Day 28 The house is fighting me. Honestly. I've been going through the entire house room by room, cupboard by cupboard and asking a simple question. "Do I need this?" If I answer yes, it either stays in that spot or moves to where it should go. If I answer no, it gets put aside to be sold/thrown/given away. No maybes allowed.
Well, wow. What can I say. For one woman, who is only 27 years old, I have bought/hoarded a lot of stuff. The thing is, I've filled a spare bedroom already with all the items I don't need. The problem now is how I'm going to get rid of it quickly, because as each hour passes the piles keep growing. My master plan is to ebay as much as I can, and do a few car boot sales. I've got clothes, books, furniture, CD's, DVD's, electronics, toys, bags, jewellery, art supplies, craft supplies... the list is never ending.
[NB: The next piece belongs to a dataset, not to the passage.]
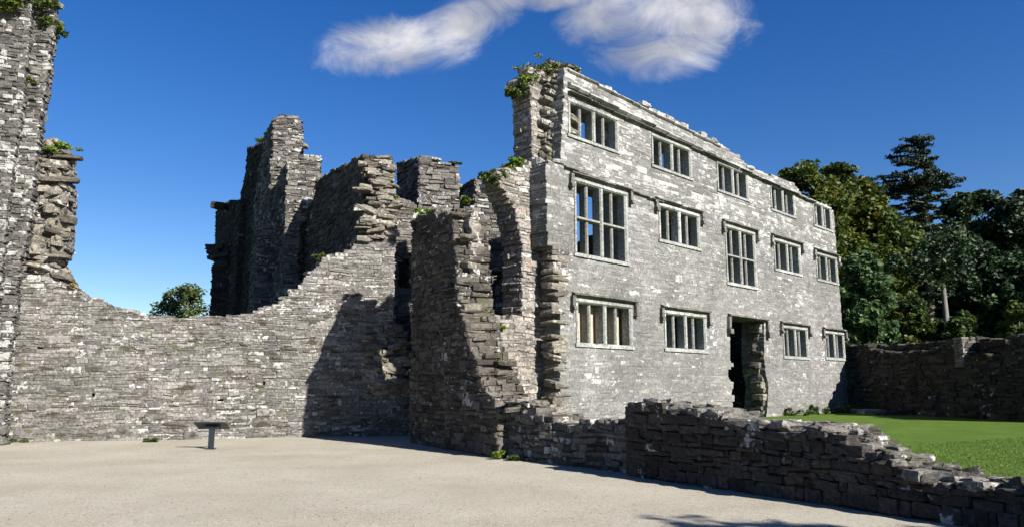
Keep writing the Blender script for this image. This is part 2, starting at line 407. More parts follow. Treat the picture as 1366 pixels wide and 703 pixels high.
def masonry(mb, fr, poly, T, holes=(), v0=0.0, hc=(0.07, 0.15), w=(0.16, 0.42), prot=0.012, rag=0.05, back=True, jit=0.012, bev=0.02, cap=0.5, depth=0.16, inset=0.03, warp=0.035, gap=0.006, big=1.6):
    poly = list(poly); zmin = min(p[1] for p in poly); zmax = max(p[1] for p in poly)
    acc = []; z = zmin; core = []
    while z < zmax - 0.03:
        h = min(random.uniform(*hc), zmax - z + 0.02); zm = z + h * 0.5
        iv = crossings(poly, zm)
        hv = []
        for hp in holes:
            for (a, b) in crossings(list(hp['p']), zm):
                r = hp.get('rag', 0.0); hv.append((a - random.random() * r, b + random.random() * r))
        iv = subtract(iv, hv)
        edges = [a for a, b in hv] + [b for a, b in hv]
        for a, b in iv:
            if not any(abs(a - e) < 1e-6 for e in edges): a += random.uniform(-rag, rag * 0.6)
            if not any(abs(b - e) < 1e-6 for e in edges): b += random.uniform(-rag * 0.6, rag)
            if b - a < 0.06: continue
            stones_along(acc, (a, v0), (b, v0), (0, -1), z, z + h, *w, prot, depth)
            stones_along(acc, (b, v0), (b, v0 + T), (1, 0), z, z + h, *w, prot * 1.3, depth)
            stones_along(acc, (a, v0 + T), (a, v0), (-1, 0), z, z + h, *w, prot * 1.3, depth)
            if back: stones_along(acc, (b, v0 + T), (a, v0 + T), (0, 1), z, z + h, w[0] * 1.6, w[1] * 1.8, prot, depth)
            core.append((a, b, z, z + h))
        z += h
    if big:
        us_ = [p[0] for p in poly]; area = (max(us_) - max(min(us_), -8)) * (zmax - zmin)
        for _ in range(int(area * big)):
            w_ = random.uniform(.2, .62); h_ = random.uniform(.11, .26) * (1 if w_ > .3 else .8); u_ = random.uniform(min(us_), max(us_)); z_ = random.uniform(zmin, zmax)
            ok = all(any(a <= u_ - .05 and u_ + w_ + .05 <= b for a, b in subtract(crossings(poly, zz), [c for hp in holes for c in crossings(list(hp['p']), zz)])) for zz in (z_ - .04, z_ + h_ / 2, z_ + h_ + .04))
            if ok: acc.append((u_, v0, 1, 0, 0, -1, w_, z_, z_ + h_, prot * 1.6 + random.uniform(.004, .02) * (prot > .005) + .002, depth))
    emit(mb, fr, acc, gap=gap, jit=jit, bev=bev, warp=warp)
    for (a, b, z0, z1) in core:
        i = inset + random.uniform(-.004, .004)
        if b - a < 2 * i + .02: continue
        us = np.array([a + i, b - i, b - i, a + i] * 2); vs = np.array([v0 + i] * 2 + [v0 + T - i] * 2); vs = np.tile(vs, 2)
        zs = np.array([z0 - random.uniform(.001, .012)] * 4 + [z1 - random.uniform(.004, .014)] * 4)
        mb.add(fr.w(us, vs, zs), BOXF, (0.5, 0.5, 0.5), 1)
    # loose capping stones along the broken top
    if cap:
        for (p, q) in zip(poly, poly[1:] + poly[:1]):
            du = q[0] - p[0]; L = abs(du)
            if L < 0.05 or (p[1] + q[1]) / 2 < zmin + 0.4 * (zmax - zmin) and abs(p[1] - zmin) < 0.3: continue
            k = int(L / 0.3) + 1
            for i in range(k):
                if random.random() > cap: continue
                s = (i + random.random()) / k; u = p[0] + du * s; zt = p[1] + (q[1] - p[1]) * s
                if any(a <= u <= b for a, b in crossings(poly, zt - 0.12)) and not any(a <= u <= b for a, b in crossings(poly, zt + 0.15)):
                    rock(mb, fr.w(u, v0 + random.uniform(.1, T - .1), zt + random.uniform(-.02, .03)).reshape(3), (random.uniform(.14, .3), random.uniform(.14, .3), random.uniform(.04, .10)), math.atan2(fr.d[1], fr.d[0]) + random.uniform(-.3, .3))


_bx = None
def _sub_cube(n=4):
    """quad cube grid on [-1,1]"""
    vs = {}; V = []; Fc = []
    def vid(p):
        k = tuple(int(round(c * 100)) for c in p)
        if k not in vs: vs[k] = len(V); V.append(p)
        return vs[k]
    g = np.linspace(-1, 1, n + 1)
    for ax in range(3):
        for s in (-1, 1):
            for i in range(n):
                for j in range(n):
                    q = []
                    for (a, b) in ((i, j), (i + 1, j), (i + 1, j + 1), (i, j + 1)):
                        p = [0, 0, 0]; p[ax] = s; p[(ax + 1) % 3] = g[a]; p[(ax + 2) % 3] = g[b]; q.append(vid(tuple(p)))
                    Fc.append(q if s > 0 else q[::-1])
    return np.array(V, float), np.array(Fc)
CUBE4 = _sub_cube(4); CUBE3 = _sub_cube(3)


def rock(mb, c, size, rz=0.0, k=0.32, rough=0.09, cube=None, mat=0, tilt=0.06, col=None):
    V, Fc = cube if cube else CUBE3
    r = np.linalg.norm(V, axis=1, keepdims=True)
    P = V * (1 - k) + V / r * k * 1.25
    ph = rng.random(9) * 6.28; fq = rng.uniform(1.2, 3.4, 9)
    nz = sum(np.sin(P[:, i % 3] * fq[i] + P[:, (i + 1) % 3] * fq[(i + 3) % 9] + ph[i]) for i in range(6)) / 6
    P = P * (1 + rough * nz[:, None] * 2) + rng.normal(0, rough * 0.22, P.shape)
    P = P * (1 + rng.uniform(-.12, .12, 3) * np.sign(P[:, [1, 2, 0]]) * 0.5)
    P = P * np.array(size)
    tx, ty = rng.normal(0, tilt, 2)
    P[:, 2] += P[:, 0] * tx + P[:, 1] * ty
    ca, sa = math.cos(rz), math.sin(rz)
    P = np.stack([P[:, 0] * ca - P[:, 1] * sa, P[:, 0] * sa + P[:, 1] * ca, P[:, 2]], 1) + np.array(c)
    mb.add(P, Fc, rng.random(3) if col is None else col, mat)


def box(mb, fr, u0, u1, v0, v1, z0, z1, mat=0, bev=0.0, j=0.0):
    """box in a wall frame, optionally with chamfered front"""
    us = np.array([u0, u1, u1, u0] * 2, float); vs = np.array([v0, v0, v1, v1] * 2, float); zs = np.array([z0] * 4 + [z1] * 4, float)
    if j: us += rng.normal(0, j, 8); vs += rng.normal(0, j, 8); zs += rng.normal(0, j, 8)
    mb.add(fr.w(us, vs, zs), BOXF, rng.random(3), mat)


def prism(mb, fr, prof, a, b, axis='z', mat=0):
    """extrude a profile: axis z -> profile (u,v) from z=a to b ; axis u -> profile (v,z) from u=a to b"""
    n = len(prof); P = np.array(prof, float)
    if axis == 'z': lo = fr.w(P[:, 0], P[:, 1], np.full(n, a)); hi = fr.w(P[:, 0], P[:, 1], np.full(n, b))
    else: lo = fr.w(np.full(n, a), P[:, 0], P[:, 1]); hi = fr.w(np.full(n, b), P[:, 0], P[:, 1])
    V = np.concatenate([lo, hi]); c = rng.random(3)
    i = np.arange(n); k = (i + 1) % n
    mb.add(V, np.stack([i, k, k + n, i + n], 1), c, mat)
    base = mb.n - 2 * n
    mb.f.append(np.array([list(range(n))[::-1]]) + base); mb.m.append(np.array([mat])); mb.sm.append(np.array([False]))
    mb.f.append(np.array([list(range(n, 2 * n))]) + base); mb.m.append(np.array([mat])); mb.sm.append(np.array([False]))


# ------------------------------------------------------------------ ground
ZL = 0.45
def sheet(name, fn, x0, x1, y0, y1, nx, ny, mat, kind='structure'):
    xs = np.linspace(x0, x1, nx + 1); ys = np.linspace(y0, y1, ny + 1)
    X, Y = np.meshgrid(xs, ys, indexing='ij'); Z = fn(X, Y)
    V = np.stack([X, Y, Z], -1).reshape(-1, 3)
    i, j = np.meshgrid(np.arange(nx), np.arange(ny), indexing='ij'); a = (i * (ny + 1) + j).ravel()
    mb = MB(); mb.add(V, np.stack([a, a + ny + 1, a + ny + 2, a + 1], 1), (0.5, .5, .5), 0, True)
    return tag(mb.build(name, [mat]), kind=kind)


def flat(name, pts, z, mat, skirt=0.0):
    """flat outline sheet (x, y) with a skirt going down"""
    n = len(pts); P = np.array([(x, y, z) for x, y in pts]); mb = MB()
    mb.add(P, np.array([list(range(n))]), (.5, .5, .5), 0)
    if skirt:
        Q = P.copy(); Q[:, 2] -= skirt; i = np.arange(n); k = (i + 1) % n
        mb.add(np.concatenate([P, Q]), np.stack([i, i + n, k + n, k], 1), (.5, .5, .5), 0)
    return tag(mb.build(name, [mat]), kind='structure')


rbf = np.sin
sheet('ground', lambda X, Y: np.full_like(X, -0.06), -1500, 1500, -400, 2600, 20, 20, 'field')
sheet('gravel', lambda X, Y: 0.008 * np.sin(X * 1.1 + 1) * np.cos(Y * 0.9) + 0.006 * np.sin(X * 2.7 + Y * 1.9), -30, 12, -8, 30, 84, 76, 'gravel')

# plan positions read off the ground
B0 = gz(548, 590)[:2]; B1 = gz(663, 611)[:2]
E0 = gz(838, 634)[:2]; E2 = gz(1250, 696)[:2]
EF = Frame(E0, p1=E2); BF = Frame(B0, p1=B1)
E3 = E0 + EF.d * 9.0
D0 = B1 - BF.n * 0.28
lawn_pts = [tuple(D0 - BF.n * .45 - BF.d * 3.5), tuple(E0 - EF.n * .5), tuple(E3 - EF.n * .5), (30, -2), (60, 20), (60, 60), (-4, 60), (-3, 30)]
flat('lawn', lawn_pts, ZL, 'lawn', 0.6)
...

I will admit the experience is a lot of fun because it feels as though I've moved into a whole new house. Each room has been carefully reorganized furniture wise, there is no clutter hiding away, containers are labelled and sorted, all in all it feels rather liberating. Everything has its place and the house feels a little more homely. Photos of the final 'scenes' still to come though!
I am however exhausted, this is back breaking work. I moved far too much heavy furniture on my own and one of the cabinets fell onto the back of my leg leaving me with a massive bruise, blood blister and a few swear words shorter. Still, I can see the light at the end of the tunnel. It has also taught me to see life differently. Rather then plan everything in the future, I can now see things as "Anything can happen".
It's now 9.30pm, I've been house sorting all day. I'm going to spend the rest of the night updating a website for an organization I'm involved in, replying to e-mails, and then doing as much work as I can with the house sorting. Now my mind is clear and free I know that tomorrow I can get stuck into some real work and get it all finished in no time at all. Oh, I've also got to do some washing, hang it all out on the line, put away all the clean clothes and make the bed. I don't like doing housework at this time of night, but at least it is getting done!